* INSTRUCTION:
Every entry below should be printed exactly, without its images.

----- EXCERPTED DATA

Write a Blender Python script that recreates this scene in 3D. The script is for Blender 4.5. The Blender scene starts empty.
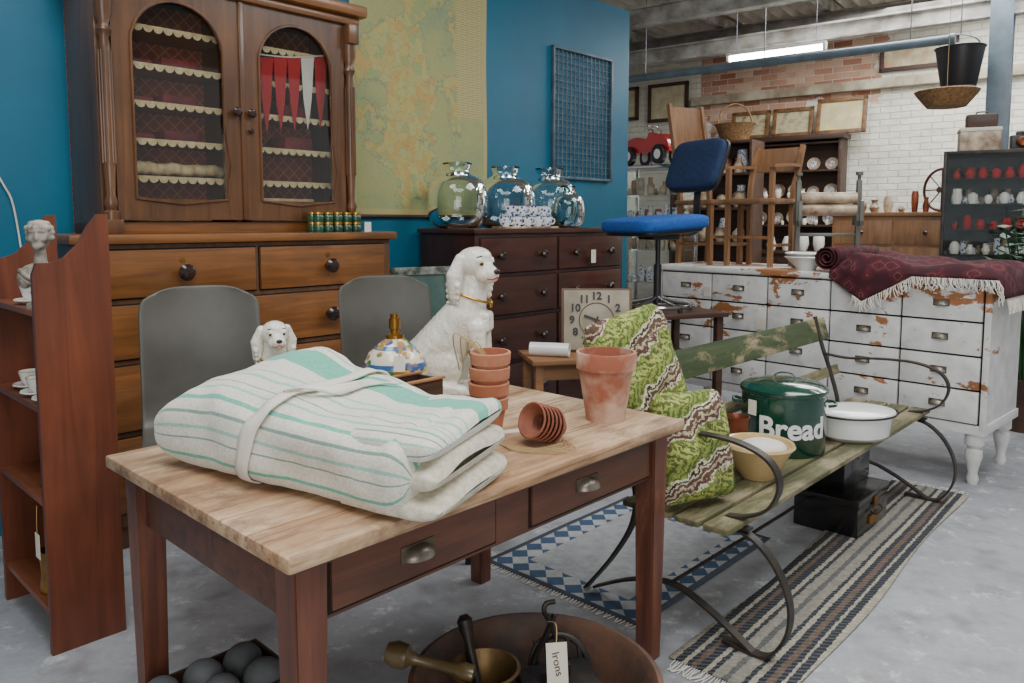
import bpy, bmesh, math, random
from math import sin, cos, pi, radians, sqrt
from mathutils import Vector, Matrix, noise
random.seed(7)
SC = bpy.context.scene
COL = SC.collection

# ------------------------------------------------------------------ colour / materials
def S(r, g, b):
    def f(c):
        c /= 255.0
        return c/12.92 if c <= 0.04045 else ((c+0.055)/1.055)**2.4
    return (f(r), f(g), f(b), 1.0)

class N:
    def __init__(s, name):
        s.m = bpy.data.materials.new(name); s.m.use_nodes = True
        s.t = s.m.node_tree; s.n = s.t.nodes; s.b = s.n['Principled BSDF']
        s.out = s.n['Material Output']
    def new(s, ty, **kw):
        n = s.n.new(ty)
        for k, v in kw.items():
            setattr(n, k, v)
        return n
    def link(s, a, b): s.t.links.new(a, b)
    def ramp(s, fac, stops, interp='LINEAR'):
        r = s.new('ShaderNodeValToRGB'); cr = r.color_ramp; cr.interpolation = interp
        while len(cr.elements) < len(stops): cr.elements.new(0.5)
        for e, (p, c) in zip(cr.elements, stops):
            e.position = p; e.color = c
        s.link(fac, r.inputs[0]); return r.outputs[0]
    def noise(s, vec, scale, detail=5, rough=.55, dist=0):
        n = s.new('ShaderNodeTexNoise'); n.inputs['Scale'].default_value = scale
        n.inputs['Detail'].default_value = detail; n.inputs['Roughness'].default_value = rough
        n.inputs['Distortion'].default_value = dist
        s.link(vec, n.inputs['Vector']); return n.outputs[0]
    def coord(s, scale=(1,1,1), rot=(0,0,0), kind='Object', loc=(0,0,0)):
        t = s.new('ShaderNodeTexCoord'); m = s.new('ShaderNodeMapping')
        m.inputs['Scale'].default_value = scale; m.inputs['Rotation'].default_value = rot
        m.inputs['Location'].default_value = loc
        s.link(t.outputs[kind], m.inputs[0]); return m.outputs[0]
    def mix(s, fac, a, b, mode='MIX'):
        n = s.new('ShaderNodeMix'); n.data_type = 'RGBA'; n.blend_type = mode
        for inp, v in ((n.inputs[0], fac), (n.inputs[6], a), (n.inputs[7], b)):
            if isinstance(v, bpy.types.NodeSocket): s.link(v, inp)
            else: inp.default_value = v
        return n.outputs[2]
    def math(s, op, a, b=0.0):
        n = s.new('ShaderNodeMath'); n.operation = op
        for inp, v in ((n.inputs[0], a), (n.inputs[1], b)):
            if isinstance(v, bpy.types.NodeSocket): s.link(v, inp)
            else: inp.default_value = v
        return n.outputs[0]
    def bump(s, h, strength=.2, dist=.01):
        b = s.new('ShaderNodeBump'); b.inputs['Strength'].default_value = strength
        b.inputs['Distance'].default_value = dist
        s.link(h, b.inputs['Height']); s.link(b.outputs[0], s.b.inputs['Normal'])
    def base(s, c):
        if isinstance(c, bpy.types.NodeSocket): s.link(c, s.b.inputs['Base Color'])
        else: s.b.inputs['Base Color'].default_value = c
    def rm(s, rough, metal=0):
        s.b.inputs['Roughness'].default_value = rough; s.b.inputs['Metallic'].default_value = metal

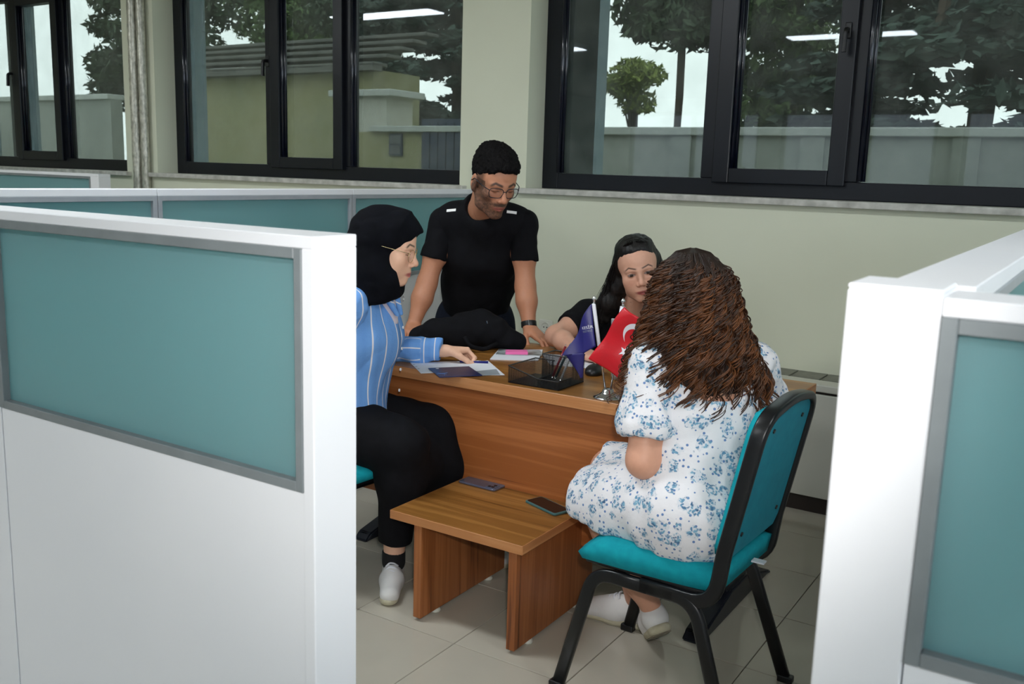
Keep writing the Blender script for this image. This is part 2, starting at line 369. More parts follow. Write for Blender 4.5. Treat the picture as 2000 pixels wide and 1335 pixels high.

----------

* WRITTEN SOLUTION:
Write a Blender Python script that recreates this scene in 3D. The script is for Blender 4.5. The Blender scene starts empty.
import bpy, bmesh, math, random
from math import sin, cos, pi, radians, sqrt
from mathutils import Vector, Matrix, noise
random.seed(7)
SC = bpy.context.scene
COL = SC.collection

# ------------------------------------------------------------------ colour / materials
def S(r, g, b):
    def f(c):
        c /= 255.0
        return c/12.92 if c <= 0.04045 else ((c+0.055)/1.055)**2.4
    return (f(r), f(g), f(b), 1.0)

class N:
    def __init__(s, name):
        s.m = bpy.data.materials.new(name); s.m.use_nodes = True
        s.t = s.m.node_tree; s.n = s.t.nodes; s.b = s.n['Principled BSDF']
        s.out = s.n['Material Output']
    def new(s, ty, **kw):
        n = s.n.new(ty)
        for k, v in kw.items():
            setattr(n, k, v)
        return n
    def link(s, a, b): s.t.links.new(a, b)
    def ramp(s, fac, stops, interp='LINEAR'):
        r = s.new('ShaderNodeValToRGB'); cr = r.color_ramp; cr.interpolation = interp
        while len(cr.elements) < len(stops): cr.elements.new(0.5)
        for e, (p, c) in zip(cr.elements, stops):
            e.position = p; e.color = c
        s.link(fac, r.inputs[0]); return r.outputs[0]
    def noise(s, vec, scale, detail=5, rough=.55, dist=0):
        n = s.new('ShaderNodeTexNoise'); n.inputs['Scale'].default_value = scale
        n.inputs['Detail'].default_value = detail; n.inputs['Roughness'].default_value = rough
        n.inputs['Distortion'].default_value = dist
        s.link(vec, n.inputs['Vector']); return n.outputs[0]
    def coord(s, scale=(1,1,1), rot=(0,0,0), kind='Object', loc=(0,0,0)):
        t = s.new('ShaderNodeTexCoord'); m = s.new('ShaderNodeMapping')
        m.inputs['Scale'].default_value = scale; m.inputs['Rotation'].default_value = rot
        m.inputs['Location'].default_value = loc
        s.link(t.outputs[kind], m.inputs[0]); return m.outputs[0]
    def mix(s, fac, a, b, mode='MIX'):
        n = s.new('ShaderNodeMix'); n.data_type = 'RGBA'; n.blend_type = mode
        for inp, v in ((n.inputs[0], fac), (n.inputs[6], a), (n.inputs[7], b)):
            if isinstance(v, bpy.types.NodeSocket): s.link(v, inp)
            else: inp.default_value = v
        return n.outputs[2]
    def math(s, op, a, b=0.0):
        n = s.new('ShaderNodeMath'); n.operation = op
        for inp, v in ((n.inputs[0], a), (n.inputs[1], b)):
            if isinstance(v, bpy.types.NodeSocket): s.link(v, inp)
            else: inp.default_value = v
        return n.outputs[0]
    def bump(s, h, strength=.2, dist=.01):
        b = s.new('ShaderNodeBump'); b.inputs['Strength'].default_value = strength
        b.inputs['Distance'].default_value = dist
        s.link(h, b.inputs['Height']); s.link(b.outputs[0], s.b.inputs['Normal'])
    def base(s, c):
        if isinstance(c, bpy.types.NodeSocket): s.link(c, s.b.inputs['Base Color'])
        else: s.b.inputs['Base Color'].default_value = c
    def rm(s, rough, metal=0):
        s.b.inputs['Roughness'].default_value = rough; s.b.inputs['Metallic'].default_value = metal

Keep writing the Blender script for this image. This is part 2, starting at line 369. More parts follow. Write for Blender 4.5. Treat the picture as 2000 pixels wide and 1335 pixels high.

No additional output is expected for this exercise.